Kanımca Mustafa Kemal'in Samsun'a Vahdettin tarafından yollanması tezi, Gazi paşayı ve/veya yaptıklarını kücümsemekle bir tutulduğundan olsa gerek, yeterince iyi analiz edilememektedir.Buradan hareketle durum, "Vahdettin haindir." ve "Vahdettin kahramandır." gibi ifrat-tefrit tepelerinde gezinmekten öteye geçememektedir maalesef...
hakkında şurada belgeler olan tezdir :

(bkz: http://www.haber7.com/haber.php?haber_id=294498)

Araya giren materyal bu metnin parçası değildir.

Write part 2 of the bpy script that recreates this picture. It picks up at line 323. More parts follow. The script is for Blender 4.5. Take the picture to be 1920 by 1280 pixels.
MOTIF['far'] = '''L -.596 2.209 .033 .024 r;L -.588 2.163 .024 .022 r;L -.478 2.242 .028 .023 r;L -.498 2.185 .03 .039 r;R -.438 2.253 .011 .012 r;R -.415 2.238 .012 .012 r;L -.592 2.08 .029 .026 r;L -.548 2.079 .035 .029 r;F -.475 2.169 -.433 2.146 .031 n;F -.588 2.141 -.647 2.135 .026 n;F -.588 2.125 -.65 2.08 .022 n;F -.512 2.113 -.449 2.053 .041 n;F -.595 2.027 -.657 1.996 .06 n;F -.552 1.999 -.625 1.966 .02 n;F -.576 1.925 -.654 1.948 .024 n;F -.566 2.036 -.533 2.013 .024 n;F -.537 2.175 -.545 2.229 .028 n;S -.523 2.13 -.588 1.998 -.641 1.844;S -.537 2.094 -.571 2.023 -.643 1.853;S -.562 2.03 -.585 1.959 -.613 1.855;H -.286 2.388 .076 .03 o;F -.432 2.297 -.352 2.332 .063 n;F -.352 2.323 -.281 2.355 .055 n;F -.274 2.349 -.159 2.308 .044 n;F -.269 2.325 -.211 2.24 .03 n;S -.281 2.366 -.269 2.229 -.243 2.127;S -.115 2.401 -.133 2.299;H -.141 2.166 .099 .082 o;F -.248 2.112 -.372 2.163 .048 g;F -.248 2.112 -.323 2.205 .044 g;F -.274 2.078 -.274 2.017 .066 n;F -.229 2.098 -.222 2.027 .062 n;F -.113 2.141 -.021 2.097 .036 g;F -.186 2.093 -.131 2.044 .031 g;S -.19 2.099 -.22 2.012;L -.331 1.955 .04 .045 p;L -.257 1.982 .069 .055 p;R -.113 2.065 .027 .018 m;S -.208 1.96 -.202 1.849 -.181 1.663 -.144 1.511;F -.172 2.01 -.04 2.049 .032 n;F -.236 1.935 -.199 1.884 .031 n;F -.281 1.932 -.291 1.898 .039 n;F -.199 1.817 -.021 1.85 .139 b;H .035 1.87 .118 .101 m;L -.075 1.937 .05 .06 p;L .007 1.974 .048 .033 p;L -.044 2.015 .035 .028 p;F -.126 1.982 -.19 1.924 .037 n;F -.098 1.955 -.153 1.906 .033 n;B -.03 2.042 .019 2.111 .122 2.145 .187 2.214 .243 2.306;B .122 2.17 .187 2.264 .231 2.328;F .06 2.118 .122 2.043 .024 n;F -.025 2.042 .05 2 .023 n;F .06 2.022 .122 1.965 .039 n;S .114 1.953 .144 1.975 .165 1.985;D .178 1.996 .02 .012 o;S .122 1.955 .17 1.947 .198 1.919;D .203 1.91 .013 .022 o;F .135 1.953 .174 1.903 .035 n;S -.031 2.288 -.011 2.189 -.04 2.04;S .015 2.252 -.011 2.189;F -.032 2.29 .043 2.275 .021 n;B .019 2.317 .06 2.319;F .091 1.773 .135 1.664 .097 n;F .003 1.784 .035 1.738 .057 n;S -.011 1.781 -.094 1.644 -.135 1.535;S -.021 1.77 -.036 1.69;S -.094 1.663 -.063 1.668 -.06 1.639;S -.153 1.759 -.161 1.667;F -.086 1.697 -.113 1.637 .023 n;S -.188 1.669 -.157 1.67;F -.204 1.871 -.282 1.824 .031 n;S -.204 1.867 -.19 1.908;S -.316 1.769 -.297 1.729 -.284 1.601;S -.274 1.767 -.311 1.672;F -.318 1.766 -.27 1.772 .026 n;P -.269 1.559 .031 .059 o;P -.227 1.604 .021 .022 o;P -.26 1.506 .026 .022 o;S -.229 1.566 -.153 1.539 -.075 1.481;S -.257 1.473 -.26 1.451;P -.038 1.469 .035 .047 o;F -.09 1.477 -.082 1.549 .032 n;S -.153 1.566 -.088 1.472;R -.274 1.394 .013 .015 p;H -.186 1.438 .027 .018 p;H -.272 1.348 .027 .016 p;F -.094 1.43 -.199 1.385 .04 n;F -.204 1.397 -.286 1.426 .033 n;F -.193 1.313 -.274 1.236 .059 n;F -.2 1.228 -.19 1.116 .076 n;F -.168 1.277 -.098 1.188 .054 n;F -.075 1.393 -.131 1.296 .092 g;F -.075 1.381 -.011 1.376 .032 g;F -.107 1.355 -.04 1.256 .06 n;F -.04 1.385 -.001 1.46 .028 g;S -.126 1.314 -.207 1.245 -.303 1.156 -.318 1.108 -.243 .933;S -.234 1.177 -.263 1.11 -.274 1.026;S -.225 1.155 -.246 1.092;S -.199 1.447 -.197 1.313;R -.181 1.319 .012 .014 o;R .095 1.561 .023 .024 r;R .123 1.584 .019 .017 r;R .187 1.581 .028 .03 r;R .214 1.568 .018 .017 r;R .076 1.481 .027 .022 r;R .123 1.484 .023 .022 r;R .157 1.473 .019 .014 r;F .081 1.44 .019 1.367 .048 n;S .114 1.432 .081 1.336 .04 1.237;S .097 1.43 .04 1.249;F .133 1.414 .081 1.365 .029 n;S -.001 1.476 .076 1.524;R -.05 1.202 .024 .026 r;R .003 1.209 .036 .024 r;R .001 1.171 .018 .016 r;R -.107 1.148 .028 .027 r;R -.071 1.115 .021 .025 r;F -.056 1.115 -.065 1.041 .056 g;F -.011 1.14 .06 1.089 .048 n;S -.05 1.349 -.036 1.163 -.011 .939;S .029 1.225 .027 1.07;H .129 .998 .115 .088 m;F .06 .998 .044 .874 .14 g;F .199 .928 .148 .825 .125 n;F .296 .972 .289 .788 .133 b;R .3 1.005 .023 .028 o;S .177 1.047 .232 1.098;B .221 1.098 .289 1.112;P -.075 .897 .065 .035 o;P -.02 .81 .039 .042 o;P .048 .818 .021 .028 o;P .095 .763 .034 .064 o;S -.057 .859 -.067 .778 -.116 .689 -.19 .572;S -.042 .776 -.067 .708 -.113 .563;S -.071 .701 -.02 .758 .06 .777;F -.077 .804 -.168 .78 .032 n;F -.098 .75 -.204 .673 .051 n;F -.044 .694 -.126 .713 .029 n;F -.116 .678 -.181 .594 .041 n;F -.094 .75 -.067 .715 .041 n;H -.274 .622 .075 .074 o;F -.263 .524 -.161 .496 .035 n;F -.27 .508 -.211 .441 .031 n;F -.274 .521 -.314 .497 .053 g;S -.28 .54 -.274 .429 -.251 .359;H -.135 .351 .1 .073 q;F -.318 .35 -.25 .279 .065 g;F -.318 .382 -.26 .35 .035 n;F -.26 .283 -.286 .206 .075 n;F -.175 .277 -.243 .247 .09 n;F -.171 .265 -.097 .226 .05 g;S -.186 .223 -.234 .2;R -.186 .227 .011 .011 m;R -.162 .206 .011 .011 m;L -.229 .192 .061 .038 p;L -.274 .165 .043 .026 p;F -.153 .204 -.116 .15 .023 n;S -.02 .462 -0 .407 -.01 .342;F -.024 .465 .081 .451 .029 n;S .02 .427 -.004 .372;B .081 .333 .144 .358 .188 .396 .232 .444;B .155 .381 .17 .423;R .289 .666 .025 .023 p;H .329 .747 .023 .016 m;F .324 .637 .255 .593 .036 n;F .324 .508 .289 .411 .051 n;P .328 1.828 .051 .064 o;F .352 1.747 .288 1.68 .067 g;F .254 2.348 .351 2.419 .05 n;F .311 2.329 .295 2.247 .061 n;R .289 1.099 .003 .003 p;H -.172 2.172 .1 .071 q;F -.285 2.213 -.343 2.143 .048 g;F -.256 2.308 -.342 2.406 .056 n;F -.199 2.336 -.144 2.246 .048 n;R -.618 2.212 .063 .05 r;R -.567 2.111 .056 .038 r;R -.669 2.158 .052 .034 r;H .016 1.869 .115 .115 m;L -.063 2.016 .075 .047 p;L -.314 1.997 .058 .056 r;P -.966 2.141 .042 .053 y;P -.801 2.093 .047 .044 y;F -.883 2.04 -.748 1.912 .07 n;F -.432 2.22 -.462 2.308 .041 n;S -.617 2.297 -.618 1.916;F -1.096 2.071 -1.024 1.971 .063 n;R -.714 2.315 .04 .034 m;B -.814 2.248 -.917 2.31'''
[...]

burada tuhaf olan sanki vahdettin hic sucsuzmus gibi davranilmasidir. mustafa kemal niye gelmistir? bir sekilde ittifak devletlerine koca imparatorlugu öylesine teslim edip suursuzca hareket eden vahdettin, öte yandan ülkesini kurtarmak icin planlar yapan, ne amerikan mandasina, nede ingiliz hakimiyetine meydan vermek istemeyen, kabul edilmis türklerin sonu olan sevr antlasmasina karsi cikip, inanilmaz bir zoru basaran ulu önder atatürk. vahdettin den umulan nedir? yada sunu soralim, vahdettin kalsa atatürk olmasaydi, vahdettinciler su esnada burada yaziyormu olurlardi, yoksa sömürgeci ingilizlerin boyundurugu altinda yasamak zorunda kalmazlarmiydi? orasini artik ince ve pratik zekalarina birakiyorum, saygilar.